Problem statement :: Output every line below exactly.

Some records
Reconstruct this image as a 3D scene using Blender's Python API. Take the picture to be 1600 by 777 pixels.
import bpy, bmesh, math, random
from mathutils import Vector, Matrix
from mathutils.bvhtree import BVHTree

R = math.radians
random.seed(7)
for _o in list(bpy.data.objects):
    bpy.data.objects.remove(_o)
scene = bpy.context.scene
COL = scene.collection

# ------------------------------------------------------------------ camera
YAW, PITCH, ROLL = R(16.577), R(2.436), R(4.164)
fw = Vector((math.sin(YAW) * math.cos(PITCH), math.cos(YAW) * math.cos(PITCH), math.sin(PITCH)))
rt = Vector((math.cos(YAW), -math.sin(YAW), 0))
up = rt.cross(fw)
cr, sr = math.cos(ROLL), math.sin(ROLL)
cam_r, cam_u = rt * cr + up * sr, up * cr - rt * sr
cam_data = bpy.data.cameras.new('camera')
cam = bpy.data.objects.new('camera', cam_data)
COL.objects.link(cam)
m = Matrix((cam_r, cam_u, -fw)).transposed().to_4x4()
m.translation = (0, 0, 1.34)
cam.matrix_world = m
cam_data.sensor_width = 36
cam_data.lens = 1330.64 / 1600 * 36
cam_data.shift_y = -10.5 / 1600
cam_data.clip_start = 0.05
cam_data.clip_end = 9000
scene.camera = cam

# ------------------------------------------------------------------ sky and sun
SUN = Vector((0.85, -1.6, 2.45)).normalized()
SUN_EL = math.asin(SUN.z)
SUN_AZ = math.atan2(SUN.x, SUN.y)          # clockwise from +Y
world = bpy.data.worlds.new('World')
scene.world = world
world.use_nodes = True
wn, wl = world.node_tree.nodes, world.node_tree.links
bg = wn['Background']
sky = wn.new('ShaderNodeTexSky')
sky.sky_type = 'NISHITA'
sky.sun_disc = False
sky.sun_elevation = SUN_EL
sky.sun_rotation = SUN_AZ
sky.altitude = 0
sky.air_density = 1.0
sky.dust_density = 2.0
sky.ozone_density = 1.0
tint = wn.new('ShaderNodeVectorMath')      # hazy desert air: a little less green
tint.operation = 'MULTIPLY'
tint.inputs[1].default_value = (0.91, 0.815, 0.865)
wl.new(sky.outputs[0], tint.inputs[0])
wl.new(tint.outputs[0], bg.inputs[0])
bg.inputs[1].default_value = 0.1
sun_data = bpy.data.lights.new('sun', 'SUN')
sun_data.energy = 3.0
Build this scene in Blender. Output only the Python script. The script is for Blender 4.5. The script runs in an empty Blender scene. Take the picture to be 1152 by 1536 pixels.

Task result ::
Reconstruct this image as a 3D scene using Blender's Python API. Take the picture to be 1600 by 777 pixels.
import bpy, bmesh, math, random
from mathutils import Vector, Matrix
from mathutils.bvhtree import BVHTree

R = math.radians
random.seed(7)
for _o in list(bpy.data.objects):
    bpy.data.objects.remove(_o)
scene = bpy.context.scene
COL = scene.collection

# ------------------------------------------------------------------ camera
YAW, PITCH, ROLL = R(16.577), R(2.436), R(4.164)
fw = Vector((math.sin(YAW) * math.cos(PITCH), math.cos(YAW) * math.cos(PITCH), math.sin(PITCH)))
rt = Vector((math.cos(YAW), -math.sin(YAW), 0))
up = rt.cross(fw)
cr, sr = math.cos(ROLL), math.sin(ROLL)
cam_r, cam_u = rt * cr + up * sr, up * cr - rt * sr
cam_data = bpy.data.cameras.new('camera')
cam = bpy.data.objects.new('camera', cam_data)
COL.objects.link(cam)
m = Matrix((cam_r, cam_u, -fw)).transposed().to_4x4()
m.translation = (0, 0, 1.34)
cam.matrix_world = m
cam_data.sensor_width = 36
cam_data.lens = 1330.64 / 1600 * 36
cam_data.shift_y = -10.5 / 1600
cam_data.clip_start = 0.05
cam_data.clip_end = 9000
scene.camera = cam

# ------------------------------------------------------------------ sky and sun
SUN = Vector((0.85, -1.6, 2.45)).normalized()
SUN_EL = math.asin(SUN.z)
SUN_AZ = math.atan2(SUN.x, SUN.y)          # clockwise from +Y
world = bpy.data.worlds.new('World')
scene.world = world
world.use_nodes = True
wn, wl = world.node_tree.nodes, world.node_tree.links
bg = wn['Background']
sky = wn.new('ShaderNodeTexSky')
sky.sky_type = 'NISHITA'
sky.sun_disc = False
sky.sun_elevation = SUN_EL
sky.sun_rotation = SUN_AZ
sky.altitude = 0
sky.air_density = 1.0
sky.dust_density = 2.0
sky.ozone_density = 1.0
tint = wn.new('ShaderNodeVectorMath')      # hazy desert air: a little less green
tint.operation = 'MULTIPLY'
tint.inputs[1].default_value = (0.91, 0.815, 0.865)
wl.new(sky.outputs[0], tint.inputs[0])
wl.new(tint.outputs[0], bg.inputs[0])
bg.inputs[1].default_value = 0.1
sun_data = bpy.data.lights.new('sun', 'SUN')
sun_data.energy = 3.0
Build this scene in Blender. Output only the Python script. The script is for Blender 4.5. The script runs in an empty Blender scene. Take the picture to be 1152 by 1536 pixels.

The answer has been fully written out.